Another news outlet, Bloomberg, has accused Kaspersky Lab’s senior management of handing over customer data to help the KGB’s successor, the FSB, carry out spying. It also claims Kaspersky regularly attends banya (sauna) sessions in Moscow with Russian spies.

Kaspersky insists the Russian authorities have no hold over his firm. “There were no cases when we were asked about sharing data we got from customers,” he told FRANCE 24. “There is no way. I’m in the IT business and it’s not possible to pressure us. Our value is our brains, which can travel.”

“Everyone is spying on each other”

Yves Grandmontagne, a journalist who has been covering cyber news for twenty years, says it is hard to believe governments, in Russia or anywhere else, could resist calling on the expert services of domestic firms with access to customer data from around the world.

It is “more than plausible” that Kaspersky Lab hands over its clients’ data to the Russian government, he said. “But we should look at ourselves in the mirror.
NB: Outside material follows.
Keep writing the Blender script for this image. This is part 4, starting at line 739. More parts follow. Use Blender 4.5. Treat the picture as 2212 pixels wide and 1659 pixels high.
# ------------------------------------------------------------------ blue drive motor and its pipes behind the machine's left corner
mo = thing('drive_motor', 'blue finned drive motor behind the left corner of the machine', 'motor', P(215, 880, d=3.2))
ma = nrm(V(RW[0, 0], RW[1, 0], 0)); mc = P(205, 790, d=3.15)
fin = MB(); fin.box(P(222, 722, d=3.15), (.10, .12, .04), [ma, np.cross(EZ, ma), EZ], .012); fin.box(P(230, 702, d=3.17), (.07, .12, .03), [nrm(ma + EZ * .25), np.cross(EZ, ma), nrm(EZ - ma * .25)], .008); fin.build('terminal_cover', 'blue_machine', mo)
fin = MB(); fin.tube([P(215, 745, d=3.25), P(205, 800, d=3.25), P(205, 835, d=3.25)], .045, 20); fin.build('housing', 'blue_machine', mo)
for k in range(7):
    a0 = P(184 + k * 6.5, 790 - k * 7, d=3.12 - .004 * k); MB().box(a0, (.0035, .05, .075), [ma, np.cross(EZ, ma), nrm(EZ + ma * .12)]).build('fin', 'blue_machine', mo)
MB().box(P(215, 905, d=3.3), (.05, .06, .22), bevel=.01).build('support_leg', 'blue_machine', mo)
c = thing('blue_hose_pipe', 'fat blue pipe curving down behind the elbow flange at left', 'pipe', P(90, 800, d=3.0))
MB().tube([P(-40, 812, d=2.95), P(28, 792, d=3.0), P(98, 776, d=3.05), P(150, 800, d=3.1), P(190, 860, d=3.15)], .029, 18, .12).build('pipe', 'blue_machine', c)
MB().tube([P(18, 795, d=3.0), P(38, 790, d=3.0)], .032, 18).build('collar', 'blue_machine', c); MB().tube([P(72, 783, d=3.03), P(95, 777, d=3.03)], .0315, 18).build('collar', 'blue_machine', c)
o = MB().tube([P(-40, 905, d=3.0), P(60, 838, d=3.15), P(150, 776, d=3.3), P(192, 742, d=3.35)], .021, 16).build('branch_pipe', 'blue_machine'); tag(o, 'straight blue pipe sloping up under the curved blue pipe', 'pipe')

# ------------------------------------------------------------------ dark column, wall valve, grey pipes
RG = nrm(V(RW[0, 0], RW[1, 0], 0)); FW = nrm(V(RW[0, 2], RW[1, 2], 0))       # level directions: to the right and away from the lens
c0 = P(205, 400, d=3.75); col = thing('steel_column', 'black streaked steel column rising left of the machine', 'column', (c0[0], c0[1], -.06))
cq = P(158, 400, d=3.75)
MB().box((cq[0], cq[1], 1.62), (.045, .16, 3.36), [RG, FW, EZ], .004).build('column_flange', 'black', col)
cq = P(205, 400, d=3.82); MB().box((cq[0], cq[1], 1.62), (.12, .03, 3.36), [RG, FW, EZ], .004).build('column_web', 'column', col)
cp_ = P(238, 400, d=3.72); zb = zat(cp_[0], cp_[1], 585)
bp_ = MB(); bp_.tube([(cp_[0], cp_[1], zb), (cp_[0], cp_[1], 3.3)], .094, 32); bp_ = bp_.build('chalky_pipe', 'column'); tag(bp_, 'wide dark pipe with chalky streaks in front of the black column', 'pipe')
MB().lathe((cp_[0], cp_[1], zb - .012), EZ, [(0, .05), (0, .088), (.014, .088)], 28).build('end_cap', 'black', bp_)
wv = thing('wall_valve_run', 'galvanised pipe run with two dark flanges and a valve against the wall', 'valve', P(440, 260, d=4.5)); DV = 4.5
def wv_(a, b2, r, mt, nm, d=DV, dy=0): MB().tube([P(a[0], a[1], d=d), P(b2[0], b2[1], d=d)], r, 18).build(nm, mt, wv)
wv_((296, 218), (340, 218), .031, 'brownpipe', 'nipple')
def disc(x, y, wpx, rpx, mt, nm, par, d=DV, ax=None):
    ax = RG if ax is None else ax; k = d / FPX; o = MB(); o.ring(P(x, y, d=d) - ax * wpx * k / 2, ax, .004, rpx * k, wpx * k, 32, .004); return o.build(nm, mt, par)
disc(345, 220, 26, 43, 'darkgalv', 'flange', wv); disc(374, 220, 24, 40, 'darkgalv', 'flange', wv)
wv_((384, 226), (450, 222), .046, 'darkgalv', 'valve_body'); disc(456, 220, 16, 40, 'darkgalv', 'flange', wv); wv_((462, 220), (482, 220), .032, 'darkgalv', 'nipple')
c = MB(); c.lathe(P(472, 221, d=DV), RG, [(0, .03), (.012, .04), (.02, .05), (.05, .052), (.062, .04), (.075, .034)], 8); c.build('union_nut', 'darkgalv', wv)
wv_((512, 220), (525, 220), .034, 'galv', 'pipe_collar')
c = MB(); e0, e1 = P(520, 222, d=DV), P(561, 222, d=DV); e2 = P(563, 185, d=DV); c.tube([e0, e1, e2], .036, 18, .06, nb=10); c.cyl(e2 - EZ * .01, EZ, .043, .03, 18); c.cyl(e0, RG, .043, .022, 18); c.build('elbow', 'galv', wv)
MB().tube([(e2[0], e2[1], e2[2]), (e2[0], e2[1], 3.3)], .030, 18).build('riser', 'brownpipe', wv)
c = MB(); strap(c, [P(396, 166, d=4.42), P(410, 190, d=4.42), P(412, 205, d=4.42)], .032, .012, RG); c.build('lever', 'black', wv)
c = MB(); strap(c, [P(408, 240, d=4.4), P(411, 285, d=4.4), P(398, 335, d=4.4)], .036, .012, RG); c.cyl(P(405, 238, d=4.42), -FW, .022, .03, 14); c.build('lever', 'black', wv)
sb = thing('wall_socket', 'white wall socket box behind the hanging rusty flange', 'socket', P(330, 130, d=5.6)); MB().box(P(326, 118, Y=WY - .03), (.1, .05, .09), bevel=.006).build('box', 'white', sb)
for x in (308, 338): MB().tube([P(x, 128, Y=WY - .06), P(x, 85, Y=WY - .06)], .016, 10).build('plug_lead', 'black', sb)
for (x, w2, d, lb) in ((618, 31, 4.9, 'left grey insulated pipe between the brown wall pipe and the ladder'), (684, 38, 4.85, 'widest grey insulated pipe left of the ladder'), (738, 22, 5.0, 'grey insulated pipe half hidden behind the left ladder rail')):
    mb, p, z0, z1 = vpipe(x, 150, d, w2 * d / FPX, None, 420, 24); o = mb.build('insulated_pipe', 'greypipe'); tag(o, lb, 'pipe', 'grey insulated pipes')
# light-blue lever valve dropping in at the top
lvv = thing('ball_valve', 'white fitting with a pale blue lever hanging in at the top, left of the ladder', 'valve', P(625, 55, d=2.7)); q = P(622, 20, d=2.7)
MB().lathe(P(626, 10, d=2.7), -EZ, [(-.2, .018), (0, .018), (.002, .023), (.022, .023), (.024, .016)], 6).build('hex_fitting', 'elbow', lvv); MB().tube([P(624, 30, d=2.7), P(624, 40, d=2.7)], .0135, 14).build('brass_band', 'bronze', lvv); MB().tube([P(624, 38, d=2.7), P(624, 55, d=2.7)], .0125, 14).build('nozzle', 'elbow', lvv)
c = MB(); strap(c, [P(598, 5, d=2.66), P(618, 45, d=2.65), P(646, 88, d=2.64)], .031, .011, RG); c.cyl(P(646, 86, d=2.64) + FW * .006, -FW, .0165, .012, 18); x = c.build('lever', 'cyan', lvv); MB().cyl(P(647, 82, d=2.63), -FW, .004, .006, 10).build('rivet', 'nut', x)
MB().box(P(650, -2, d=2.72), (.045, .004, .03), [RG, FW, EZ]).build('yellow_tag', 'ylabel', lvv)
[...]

Because … the Americans are at it, the British, the French, everyone is spying on each other.”

There’s nothing new or extraordinary about firms working with their respective governments, Carr said.“Everyone wants to support their own government’s goals and policies, and will do what they’ve been contracted to do.”

Can you trust foreign cyber security firms at all?

But to protect themselves against international attacks, governments and companies have little choice but to work with non-domestic cyber security providers.

“If governments and companies only use tools developed domestically, they will not acquire the best ones available to suit their particular needs,” said Grandmontagne.

Layered, complex threats are coming from outside the country, so the solutions need to as well.

Admiral Dominique Riban, second in command of the French Government’s IT security agency ANSSI, believes “you can trust Kaspersky on your personal computer. But if you’re working in an important industry, trust will need to be built up over time. And when it comes to national defence and classified information, there are times we won’t call on the services of a Russian or American firm, or any other nationality.”

“France doesn’t have friends in the cyber world. We have enemies, and we have allies,” he said.